• [EXERCISE]
Give an exact transcription of every line, dropping the images.

=======

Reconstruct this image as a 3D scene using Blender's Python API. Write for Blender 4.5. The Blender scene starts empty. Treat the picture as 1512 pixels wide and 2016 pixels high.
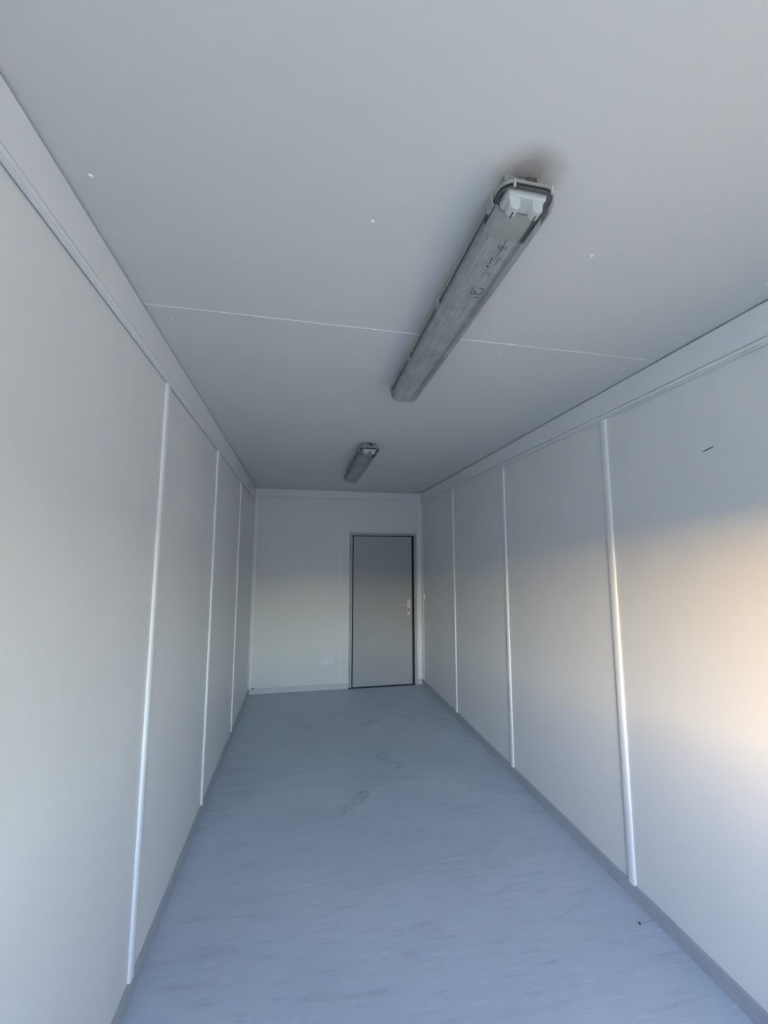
import bpy, bmesh, math, random
from mathutils import Vector, Matrix

random.seed(7)
sc = bpy.context.scene
COL = sc.collection

# ------------------------------------------------------------------ measures
W, L, H = 2.30, 5.664, 2.648          # room: x 0..W, y YF..L, z 0..H
YF = -1.20                            # inner face of the open front end
OX0, OX1, OZ0, OZ1 = 0.30, 1.76, 1.32, 2.10      # window opening in the front end

# ------------------------------------------------------------------ camera
cam_d = bpy.data.cameras.new('camera')
cam_d.sensor_fit = 'HORIZONTAL'
cam_d.sensor_width = 36.0
cam_d.lens = 809.6 / 1512 * 36.0
cam_d.clip_start = 0.02
cam = bpy.data.objects.new('camera', cam_d)
cam.location = (0.6163, 0.0, 1.6854)
cam.rotation_euler = (math.pi / 2 + 0.1169, 0.0, -0.1985)
COL.objects.link(cam)
sc.camera = cam

# ------------------------------------------------------------------ sky
world = bpy.data.worlds.new('evening_sky')
sc.world = world
world.use_nodes = True
wn = world.node_tree
for n in list(wn.nodes):
    wn.nodes.remove(n)
sky = wn.nodes.new('ShaderNodeTexSky')
sky.sky_type = 'NISHITA'
sky.sun_disc = False
sky.sun_elevation = math.radians(4.5)
sky.sun_rotation = math.radians(180.0 + 40.0)
sky.altitude = 100
sky.air_density = 1.4
sky.dust_density = 0.8
sky.ozone_density = 2.0
hsv = wn.nodes.new('ShaderNodeHueSaturation')
hsv.inputs['Saturation'].default_value = 1.0
bg = wn.nodes.new('ShaderNodeBackground')
bg.inputs['Strength'].default_value = 1.0
wo = wn.nodes.new('ShaderNodeOutputWorld')
wn.links.new(sky.outputs[0], hsv.inputs['Color'])
wbal = wn.nodes.new('ShaderNodeMix')            # camera white balance
wbal.data_type, wbal.blend_type = 'RGBA', 'MULTIPLY'
wbal.inputs[0].default_value = 1.0
wbal.inputs[7].default_value = (0.895, 0.945, 1.27, 1)
wn.links.new(hsv.outputs[0], wbal.inputs[6])
wn.links.new(wbal.outputs[2], bg.inputs['Color'])
wn.links.new(bg.outputs[0], wo.inputs['Surface'])

# sampling portal in the opening (adds no light of its own)
pl = bpy.data.lights.new('opening_portal', 'AREA')
pl.shape = 'RECTANGLE'
pl.size, pl.size_y = OX1 - OX0, OZ1 - OZ0
pl.cycles.is_portal = True
po = bpy.data.objects.new('opening_portal', pl)
po.location = ((OX0 + OX1) / 2, YF - 0.05, (OZ0 + OZ1) / 2)
po.rotation_euler = (math.pi / 2, 0, 0)      # -Z axis of the lamp faces +Y
COL.objects.link(po)

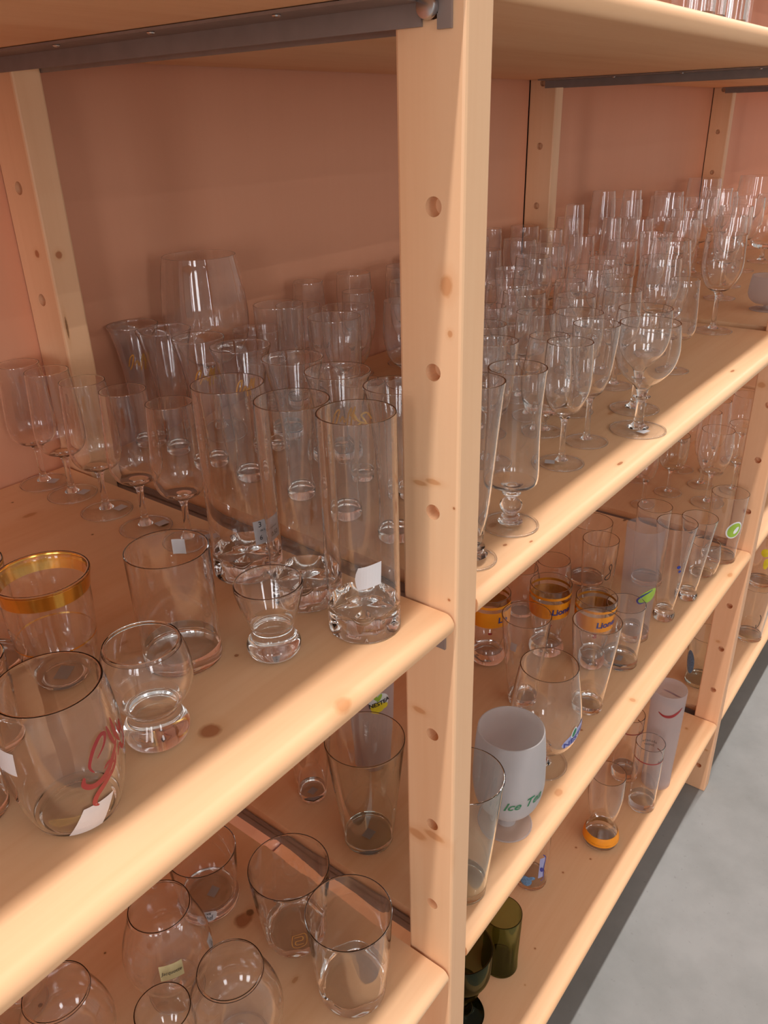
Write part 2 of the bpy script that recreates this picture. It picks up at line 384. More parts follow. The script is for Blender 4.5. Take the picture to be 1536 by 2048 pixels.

=======

• [WRITTEN SOLUTION]
Reconstruct this image as a 3D scene using Blender's Python API. Write for Blender 4.5. The Blender scene starts empty. Treat the picture as 1512 pixels wide and 2016 pixels high.
import bpy, bmesh, math, random
from mathutils import Vector, Matrix

random.seed(7)
sc = bpy.context.scene
COL = sc.collection

# ------------------------------------------------------------------ measures
W, L, H = 2.30, 5.664, 2.648          # room: x 0..W, y YF..L, z 0..H
YF = -1.20                            # inner face of the open front end
OX0, OX1, OZ0, OZ1 = 0.30, 1.76, 1.32, 2.10      # window opening in the front end

# ------------------------------------------------------------------ camera
cam_d = bpy.data.cameras.new('camera')
cam_d.sensor_fit = 'HORIZONTAL'
cam_d.sensor_width = 36.0
cam_d.lens = 809.6 / 1512 * 36.0
cam_d.clip_start = 0.02
cam = bpy.data.objects.new('camera', cam_d)
cam.location = (0.6163, 0.0, 1.6854)
cam.rotation_euler = (math.pi / 2 + 0.1169, 0.0, -0.1985)
COL.objects.link(cam)
sc.camera = cam

# ------------------------------------------------------------------ sky
world = bpy.data.worlds.new('evening_sky')
sc.world = world
world.use_nodes = True
wn = world.node_tree
for n in list(wn.nodes):
    wn.nodes.remove(n)
sky = wn.nodes.new('ShaderNodeTexSky')
sky.sky_type = 'NISHITA'
sky.sun_disc = False
sky.sun_elevation = math.radians(4.5)
sky.sun_rotation = math.radians(180.0 + 40.0)
sky.altitude = 100
sky.air_density = 1.4
sky.dust_density = 0.8
sky.ozone_density = 2.0
hsv = wn.nodes.new('ShaderNodeHueSaturation')
hsv.inputs['Saturation'].default_value = 1.0
bg = wn.nodes.new('ShaderNodeBackground')
bg.inputs['Strength'].default_value = 1.0
wo = wn.nodes.new('ShaderNodeOutputWorld')
wn.links.new(sky.outputs[0], hsv.inputs['Color'])
wbal = wn.nodes.new('ShaderNodeMix')            # camera white balance
wbal.data_type, wbal.blend_type = 'RGBA', 'MULTIPLY'
wbal.inputs[0].default_value = 1.0
wbal.inputs[7].default_value = (0.895, 0.945, 1.27, 1)
wn.links.new(hsv.outputs[0], wbal.inputs[6])
wn.links.new(wbal.outputs[2], bg.inputs['Color'])
wn.links.new(bg.outputs[0], wo.inputs['Surface'])

# sampling portal in the opening (adds no light of its own)
pl = bpy.data.lights.new('opening_portal', 'AREA')
pl.shape = 'RECTANGLE'
pl.size, pl.size_y = OX1 - OX0, OZ1 - OZ0
pl.cycles.is_portal = True
po = bpy.data.objects.new('opening_portal', pl)
po.location = ((OX0 + OX1) / 2, YF - 0.05, (OZ0 + OZ1) / 2)
po.rotation_euler = (math.pi / 2, 0, 0)      # -Z axis of the lamp faces +Y
COL.objects.link(po)

Write part 2 of the bpy script that recreates this picture. It picks up at line 384. More parts follow. The script is for Blender 4.5. Take the picture to be 1536 by 2048 pixels.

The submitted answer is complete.